◆ TASK DIRECTIONS
Tally the lines that hold the string "part", and reply with the count alone.

◆ INPUT ROWS
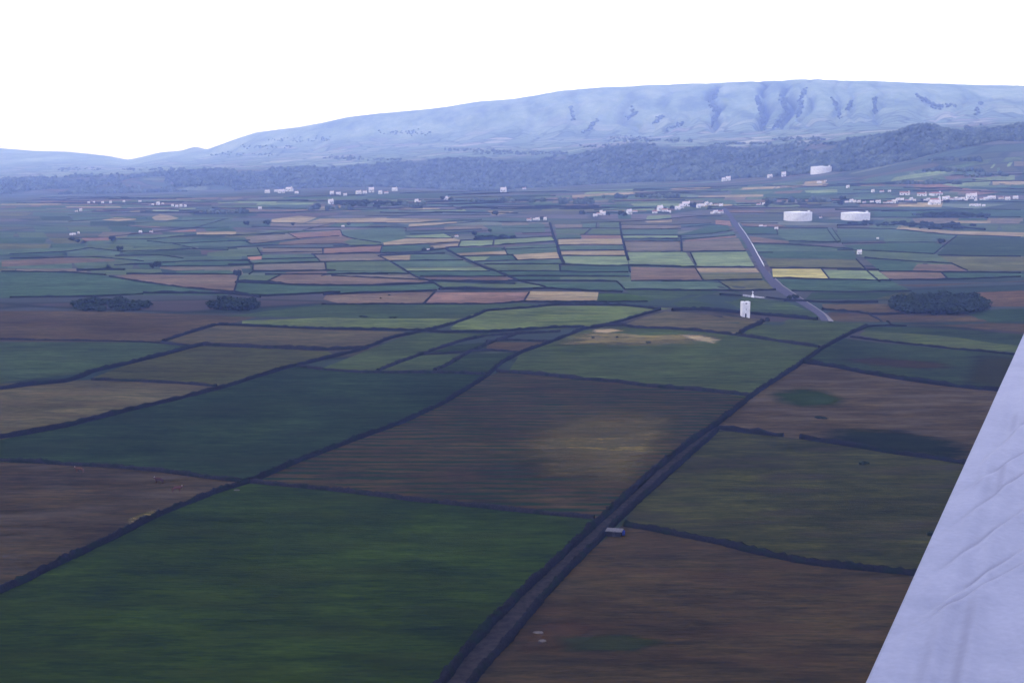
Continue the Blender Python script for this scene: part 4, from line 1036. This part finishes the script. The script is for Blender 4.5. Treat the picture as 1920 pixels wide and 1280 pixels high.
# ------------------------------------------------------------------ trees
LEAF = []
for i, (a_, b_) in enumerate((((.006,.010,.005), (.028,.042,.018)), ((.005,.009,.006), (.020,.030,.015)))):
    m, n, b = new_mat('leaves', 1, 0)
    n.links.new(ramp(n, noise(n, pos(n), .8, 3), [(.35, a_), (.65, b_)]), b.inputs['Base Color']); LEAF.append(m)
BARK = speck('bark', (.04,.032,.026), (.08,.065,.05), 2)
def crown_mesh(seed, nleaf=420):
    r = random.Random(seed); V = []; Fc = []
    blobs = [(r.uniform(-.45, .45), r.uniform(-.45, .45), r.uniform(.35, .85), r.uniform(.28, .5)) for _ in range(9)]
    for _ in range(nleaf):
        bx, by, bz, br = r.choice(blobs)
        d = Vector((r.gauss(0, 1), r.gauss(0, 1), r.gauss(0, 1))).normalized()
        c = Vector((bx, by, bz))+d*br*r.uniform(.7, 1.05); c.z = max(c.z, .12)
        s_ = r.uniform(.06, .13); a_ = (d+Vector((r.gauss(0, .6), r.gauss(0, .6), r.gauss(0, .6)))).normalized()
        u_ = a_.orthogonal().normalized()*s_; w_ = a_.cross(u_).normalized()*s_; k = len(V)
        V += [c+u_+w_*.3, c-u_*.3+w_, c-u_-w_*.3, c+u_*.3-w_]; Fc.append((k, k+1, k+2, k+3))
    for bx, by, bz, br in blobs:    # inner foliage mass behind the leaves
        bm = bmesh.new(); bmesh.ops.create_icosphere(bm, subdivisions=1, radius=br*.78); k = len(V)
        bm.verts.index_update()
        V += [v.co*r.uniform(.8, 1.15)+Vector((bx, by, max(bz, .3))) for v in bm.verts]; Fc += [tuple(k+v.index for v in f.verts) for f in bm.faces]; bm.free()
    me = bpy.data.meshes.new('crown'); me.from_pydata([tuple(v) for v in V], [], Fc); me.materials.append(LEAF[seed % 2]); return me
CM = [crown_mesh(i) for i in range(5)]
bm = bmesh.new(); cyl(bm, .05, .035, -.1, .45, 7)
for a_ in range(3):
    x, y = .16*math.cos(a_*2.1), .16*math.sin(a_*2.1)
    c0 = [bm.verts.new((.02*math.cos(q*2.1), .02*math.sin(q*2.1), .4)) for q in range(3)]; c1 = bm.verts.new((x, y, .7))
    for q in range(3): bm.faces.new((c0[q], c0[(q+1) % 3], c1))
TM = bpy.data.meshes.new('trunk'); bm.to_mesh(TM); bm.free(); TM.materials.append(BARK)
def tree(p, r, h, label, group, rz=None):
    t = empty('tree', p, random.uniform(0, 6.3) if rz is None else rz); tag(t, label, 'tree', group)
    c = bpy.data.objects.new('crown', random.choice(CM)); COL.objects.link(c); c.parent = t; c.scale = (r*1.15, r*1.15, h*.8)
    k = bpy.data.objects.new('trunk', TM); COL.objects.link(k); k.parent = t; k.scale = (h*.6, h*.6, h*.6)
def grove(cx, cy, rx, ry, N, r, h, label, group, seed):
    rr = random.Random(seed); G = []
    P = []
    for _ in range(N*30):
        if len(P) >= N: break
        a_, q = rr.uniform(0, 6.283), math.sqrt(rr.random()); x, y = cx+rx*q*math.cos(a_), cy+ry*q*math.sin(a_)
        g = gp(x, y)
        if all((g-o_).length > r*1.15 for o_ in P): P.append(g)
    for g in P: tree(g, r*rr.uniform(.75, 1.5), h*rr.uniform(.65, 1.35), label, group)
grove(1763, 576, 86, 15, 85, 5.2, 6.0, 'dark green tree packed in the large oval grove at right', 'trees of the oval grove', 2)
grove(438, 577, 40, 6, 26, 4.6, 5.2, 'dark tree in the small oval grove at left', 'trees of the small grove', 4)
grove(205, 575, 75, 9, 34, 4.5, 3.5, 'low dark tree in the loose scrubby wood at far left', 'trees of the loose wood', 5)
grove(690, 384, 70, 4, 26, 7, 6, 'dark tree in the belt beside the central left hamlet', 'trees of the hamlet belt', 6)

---

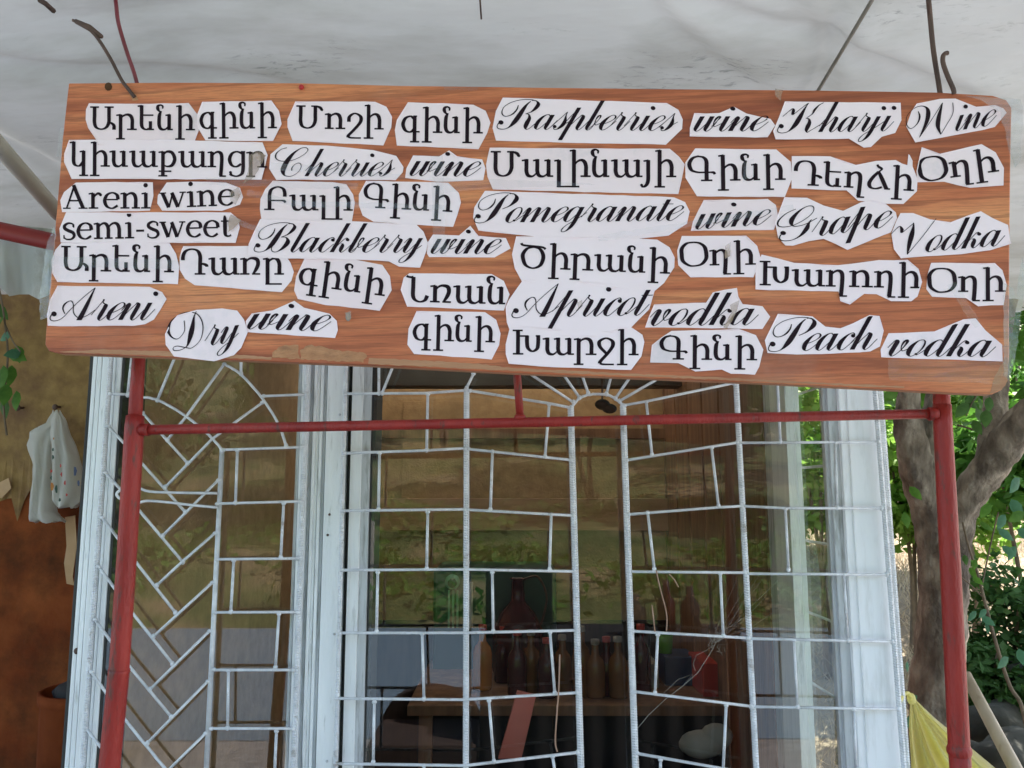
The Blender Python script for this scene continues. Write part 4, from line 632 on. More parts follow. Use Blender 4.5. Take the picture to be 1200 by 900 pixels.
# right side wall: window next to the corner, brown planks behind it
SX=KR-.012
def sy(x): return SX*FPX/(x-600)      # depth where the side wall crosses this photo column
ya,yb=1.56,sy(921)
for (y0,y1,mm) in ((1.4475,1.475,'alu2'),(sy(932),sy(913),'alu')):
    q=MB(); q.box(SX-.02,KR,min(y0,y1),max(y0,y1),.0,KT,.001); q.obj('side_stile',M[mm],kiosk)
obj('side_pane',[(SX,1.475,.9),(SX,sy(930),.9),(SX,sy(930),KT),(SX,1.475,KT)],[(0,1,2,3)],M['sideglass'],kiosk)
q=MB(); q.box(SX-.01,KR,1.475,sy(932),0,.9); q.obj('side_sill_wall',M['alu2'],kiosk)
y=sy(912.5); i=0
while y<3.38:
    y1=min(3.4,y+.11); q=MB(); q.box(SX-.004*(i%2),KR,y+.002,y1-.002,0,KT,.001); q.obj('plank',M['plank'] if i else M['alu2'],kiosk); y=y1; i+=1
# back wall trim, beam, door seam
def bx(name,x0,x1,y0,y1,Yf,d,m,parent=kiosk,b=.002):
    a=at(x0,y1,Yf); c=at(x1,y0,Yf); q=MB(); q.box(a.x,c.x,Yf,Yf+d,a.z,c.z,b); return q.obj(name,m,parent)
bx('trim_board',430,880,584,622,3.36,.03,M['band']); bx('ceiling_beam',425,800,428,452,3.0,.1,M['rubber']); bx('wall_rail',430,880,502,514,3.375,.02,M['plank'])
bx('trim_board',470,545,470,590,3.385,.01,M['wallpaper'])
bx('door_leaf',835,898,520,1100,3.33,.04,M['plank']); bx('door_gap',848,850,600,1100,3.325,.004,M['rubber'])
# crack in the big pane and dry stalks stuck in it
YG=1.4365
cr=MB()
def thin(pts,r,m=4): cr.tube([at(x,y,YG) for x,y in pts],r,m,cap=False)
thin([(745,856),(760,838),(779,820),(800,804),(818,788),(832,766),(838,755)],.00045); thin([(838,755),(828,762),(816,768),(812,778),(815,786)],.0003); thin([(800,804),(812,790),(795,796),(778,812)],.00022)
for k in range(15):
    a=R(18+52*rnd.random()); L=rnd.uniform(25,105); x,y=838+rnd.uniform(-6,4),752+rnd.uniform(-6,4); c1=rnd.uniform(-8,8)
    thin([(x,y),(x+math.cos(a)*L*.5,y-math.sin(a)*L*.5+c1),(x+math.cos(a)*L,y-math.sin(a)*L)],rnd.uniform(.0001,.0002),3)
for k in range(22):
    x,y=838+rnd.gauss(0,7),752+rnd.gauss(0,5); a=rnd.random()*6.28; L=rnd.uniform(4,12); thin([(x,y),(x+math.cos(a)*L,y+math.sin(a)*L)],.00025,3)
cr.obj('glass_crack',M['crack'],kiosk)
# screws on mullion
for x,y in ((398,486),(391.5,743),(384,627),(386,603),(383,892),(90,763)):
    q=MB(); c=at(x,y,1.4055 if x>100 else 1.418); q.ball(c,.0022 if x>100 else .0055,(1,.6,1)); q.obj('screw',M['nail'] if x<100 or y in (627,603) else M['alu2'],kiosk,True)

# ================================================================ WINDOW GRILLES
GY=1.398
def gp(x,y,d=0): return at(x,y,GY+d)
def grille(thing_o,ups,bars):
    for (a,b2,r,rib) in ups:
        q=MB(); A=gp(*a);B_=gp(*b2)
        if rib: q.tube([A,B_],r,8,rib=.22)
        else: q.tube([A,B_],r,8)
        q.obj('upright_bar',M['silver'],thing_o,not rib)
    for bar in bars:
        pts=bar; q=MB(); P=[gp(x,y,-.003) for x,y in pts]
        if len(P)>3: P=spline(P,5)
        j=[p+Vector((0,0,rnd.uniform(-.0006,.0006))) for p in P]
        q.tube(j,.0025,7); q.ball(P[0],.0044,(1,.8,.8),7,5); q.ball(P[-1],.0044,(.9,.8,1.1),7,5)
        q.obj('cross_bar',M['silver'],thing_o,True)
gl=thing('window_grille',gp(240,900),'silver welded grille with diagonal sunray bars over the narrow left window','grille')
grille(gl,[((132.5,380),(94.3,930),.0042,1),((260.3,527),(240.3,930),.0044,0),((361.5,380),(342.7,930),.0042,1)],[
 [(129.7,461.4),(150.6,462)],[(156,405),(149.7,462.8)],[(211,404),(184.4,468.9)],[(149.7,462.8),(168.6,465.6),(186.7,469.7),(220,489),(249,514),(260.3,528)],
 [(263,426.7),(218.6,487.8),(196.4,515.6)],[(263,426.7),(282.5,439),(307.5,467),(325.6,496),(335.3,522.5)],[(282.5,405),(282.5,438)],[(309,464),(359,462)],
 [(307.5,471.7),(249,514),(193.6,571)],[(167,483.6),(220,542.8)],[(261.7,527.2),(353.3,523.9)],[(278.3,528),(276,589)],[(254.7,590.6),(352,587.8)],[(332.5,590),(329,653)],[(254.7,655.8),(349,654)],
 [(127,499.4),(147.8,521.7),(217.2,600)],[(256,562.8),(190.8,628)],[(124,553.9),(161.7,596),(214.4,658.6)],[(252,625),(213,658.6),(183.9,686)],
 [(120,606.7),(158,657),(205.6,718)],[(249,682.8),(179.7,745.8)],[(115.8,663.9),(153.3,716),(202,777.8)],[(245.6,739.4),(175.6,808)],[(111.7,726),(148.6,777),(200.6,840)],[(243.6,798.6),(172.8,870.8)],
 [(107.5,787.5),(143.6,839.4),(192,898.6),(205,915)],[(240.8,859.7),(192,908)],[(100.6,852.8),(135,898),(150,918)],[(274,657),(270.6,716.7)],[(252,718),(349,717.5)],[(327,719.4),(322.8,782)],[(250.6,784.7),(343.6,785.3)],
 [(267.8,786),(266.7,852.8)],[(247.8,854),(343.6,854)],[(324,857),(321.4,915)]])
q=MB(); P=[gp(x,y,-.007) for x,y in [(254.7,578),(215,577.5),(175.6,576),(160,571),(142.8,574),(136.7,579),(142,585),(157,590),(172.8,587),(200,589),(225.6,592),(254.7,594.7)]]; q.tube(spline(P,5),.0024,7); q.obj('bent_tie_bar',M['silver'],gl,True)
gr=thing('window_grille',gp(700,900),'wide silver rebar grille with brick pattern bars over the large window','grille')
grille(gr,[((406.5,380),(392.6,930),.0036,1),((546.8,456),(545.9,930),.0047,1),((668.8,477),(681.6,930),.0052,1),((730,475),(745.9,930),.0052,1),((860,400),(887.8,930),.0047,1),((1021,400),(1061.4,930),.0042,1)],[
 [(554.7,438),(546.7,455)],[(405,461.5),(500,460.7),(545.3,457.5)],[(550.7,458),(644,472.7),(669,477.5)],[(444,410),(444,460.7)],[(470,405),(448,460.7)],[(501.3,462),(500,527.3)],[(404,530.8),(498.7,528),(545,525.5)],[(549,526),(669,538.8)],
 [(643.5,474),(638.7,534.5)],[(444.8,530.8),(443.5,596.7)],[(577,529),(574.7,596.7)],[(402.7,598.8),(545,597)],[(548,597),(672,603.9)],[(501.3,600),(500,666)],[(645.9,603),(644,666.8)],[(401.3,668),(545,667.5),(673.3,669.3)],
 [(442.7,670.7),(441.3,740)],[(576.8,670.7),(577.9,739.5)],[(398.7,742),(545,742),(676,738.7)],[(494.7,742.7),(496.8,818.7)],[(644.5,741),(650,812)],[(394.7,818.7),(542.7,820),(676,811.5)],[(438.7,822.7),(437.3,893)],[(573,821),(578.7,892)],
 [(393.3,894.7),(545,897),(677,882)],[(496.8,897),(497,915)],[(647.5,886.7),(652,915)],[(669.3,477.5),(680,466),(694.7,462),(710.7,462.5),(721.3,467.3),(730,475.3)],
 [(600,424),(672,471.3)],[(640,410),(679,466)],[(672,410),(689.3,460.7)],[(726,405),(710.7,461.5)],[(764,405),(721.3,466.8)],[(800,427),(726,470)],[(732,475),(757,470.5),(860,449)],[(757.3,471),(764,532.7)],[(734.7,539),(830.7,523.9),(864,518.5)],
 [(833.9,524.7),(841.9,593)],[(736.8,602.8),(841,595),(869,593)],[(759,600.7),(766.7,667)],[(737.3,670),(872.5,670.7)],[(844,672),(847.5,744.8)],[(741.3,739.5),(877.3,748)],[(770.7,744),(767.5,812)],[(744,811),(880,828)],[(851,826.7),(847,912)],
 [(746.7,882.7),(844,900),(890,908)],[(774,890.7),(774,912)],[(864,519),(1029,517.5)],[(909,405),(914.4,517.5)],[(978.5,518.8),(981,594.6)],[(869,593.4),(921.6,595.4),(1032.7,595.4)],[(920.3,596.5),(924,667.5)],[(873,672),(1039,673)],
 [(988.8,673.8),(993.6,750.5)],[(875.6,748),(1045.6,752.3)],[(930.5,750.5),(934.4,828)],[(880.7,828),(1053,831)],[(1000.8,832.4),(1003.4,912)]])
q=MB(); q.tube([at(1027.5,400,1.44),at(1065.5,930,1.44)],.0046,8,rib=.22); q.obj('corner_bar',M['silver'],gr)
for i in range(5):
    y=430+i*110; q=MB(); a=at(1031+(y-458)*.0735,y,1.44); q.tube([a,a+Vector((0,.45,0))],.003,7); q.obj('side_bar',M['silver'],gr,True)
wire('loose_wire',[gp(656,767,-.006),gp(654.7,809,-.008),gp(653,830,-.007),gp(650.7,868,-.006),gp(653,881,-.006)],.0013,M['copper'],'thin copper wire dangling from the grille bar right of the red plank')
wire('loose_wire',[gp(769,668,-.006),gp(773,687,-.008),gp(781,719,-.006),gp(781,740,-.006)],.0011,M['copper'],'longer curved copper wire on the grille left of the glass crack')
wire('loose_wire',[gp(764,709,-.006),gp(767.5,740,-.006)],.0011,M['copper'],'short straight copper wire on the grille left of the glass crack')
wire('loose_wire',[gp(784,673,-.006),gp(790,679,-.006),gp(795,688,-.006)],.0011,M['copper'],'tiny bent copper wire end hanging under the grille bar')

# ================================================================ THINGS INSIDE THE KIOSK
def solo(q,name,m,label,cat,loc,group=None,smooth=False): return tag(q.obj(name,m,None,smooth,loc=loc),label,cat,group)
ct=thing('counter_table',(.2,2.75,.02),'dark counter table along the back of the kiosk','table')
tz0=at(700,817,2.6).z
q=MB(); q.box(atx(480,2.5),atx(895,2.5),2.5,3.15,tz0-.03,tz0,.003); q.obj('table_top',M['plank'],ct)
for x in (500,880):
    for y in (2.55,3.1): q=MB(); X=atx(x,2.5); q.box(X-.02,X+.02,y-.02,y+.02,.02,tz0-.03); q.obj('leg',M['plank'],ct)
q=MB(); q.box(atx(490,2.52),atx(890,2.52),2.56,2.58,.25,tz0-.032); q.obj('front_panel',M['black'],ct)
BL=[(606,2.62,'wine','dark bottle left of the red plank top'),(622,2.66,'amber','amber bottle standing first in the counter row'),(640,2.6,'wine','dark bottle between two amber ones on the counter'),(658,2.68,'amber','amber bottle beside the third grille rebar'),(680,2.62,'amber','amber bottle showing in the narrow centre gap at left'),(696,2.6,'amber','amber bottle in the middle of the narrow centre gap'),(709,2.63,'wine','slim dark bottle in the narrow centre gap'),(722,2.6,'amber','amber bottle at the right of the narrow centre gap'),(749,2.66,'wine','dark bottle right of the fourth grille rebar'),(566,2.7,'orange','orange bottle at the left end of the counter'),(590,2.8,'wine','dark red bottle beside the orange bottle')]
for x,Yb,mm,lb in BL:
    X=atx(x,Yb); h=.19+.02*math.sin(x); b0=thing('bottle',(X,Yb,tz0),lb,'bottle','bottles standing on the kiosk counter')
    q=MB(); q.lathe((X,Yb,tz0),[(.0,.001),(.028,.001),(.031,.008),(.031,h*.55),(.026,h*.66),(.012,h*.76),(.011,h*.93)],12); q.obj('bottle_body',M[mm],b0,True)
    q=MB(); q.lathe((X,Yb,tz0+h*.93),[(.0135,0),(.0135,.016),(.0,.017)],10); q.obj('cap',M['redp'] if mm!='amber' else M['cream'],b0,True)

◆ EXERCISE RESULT
2